Subscription models can be used to deliver great customer experience without spending a lot or charging a hefty fee. Moreover, customers will be willing to spend the same or more by way of subscriptions since it’s a sum of small payments over time, increasing the number of product trials as well.
Subscriptions are a great way to boost business growth and customer loyalty.
Other Retention Strategies to Keep Your Current Customers Happy
Use Social Media
Social media continually engages your customers and creates a better connection with them.
Build a Community
At Chargebee, we realized that our customers aren’t coming to us with subscription billing problems; they are coming to us with issues caused by change. For example: Now that I want to scale, how do I support multiple payment systems? How can I better streamline my billing processes?

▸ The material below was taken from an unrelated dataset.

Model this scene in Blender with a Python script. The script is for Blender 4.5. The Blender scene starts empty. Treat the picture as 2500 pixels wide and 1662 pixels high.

And so, we hosted a summit called the Champions of Change for all those who want to be, and are, disruptors of change. Through this summit, we inspire our customers and our employees to take charge of change rather than fear it.
What was the idea behind it? – Communities lead to collaborations with your customers. It isn’t you and them. Rather, it’s both of you working together as a unit to build success for each other.
Be Proactive
Don’t wait for your customer to give you a brief. Study customer behavior, analyze the insights, and surprise your customer before they can ask you.
In Conclusion
Of all the strategies we discussed, neither one is good on its own. The strategies have to be implemented together, in harmony, for you to get the best out of your customer retention program. It will set you on the right path, and you are free to experiment with them and add more objectives as you see fit.
Finally, retention goes beyond the product. Of course, the product plays the main lead, but it won’t have the spotlight to shine without great customer success initiatives. Apart from delivering value, you have to build trust. Garner your customers’ trust, and you will have retained them for life.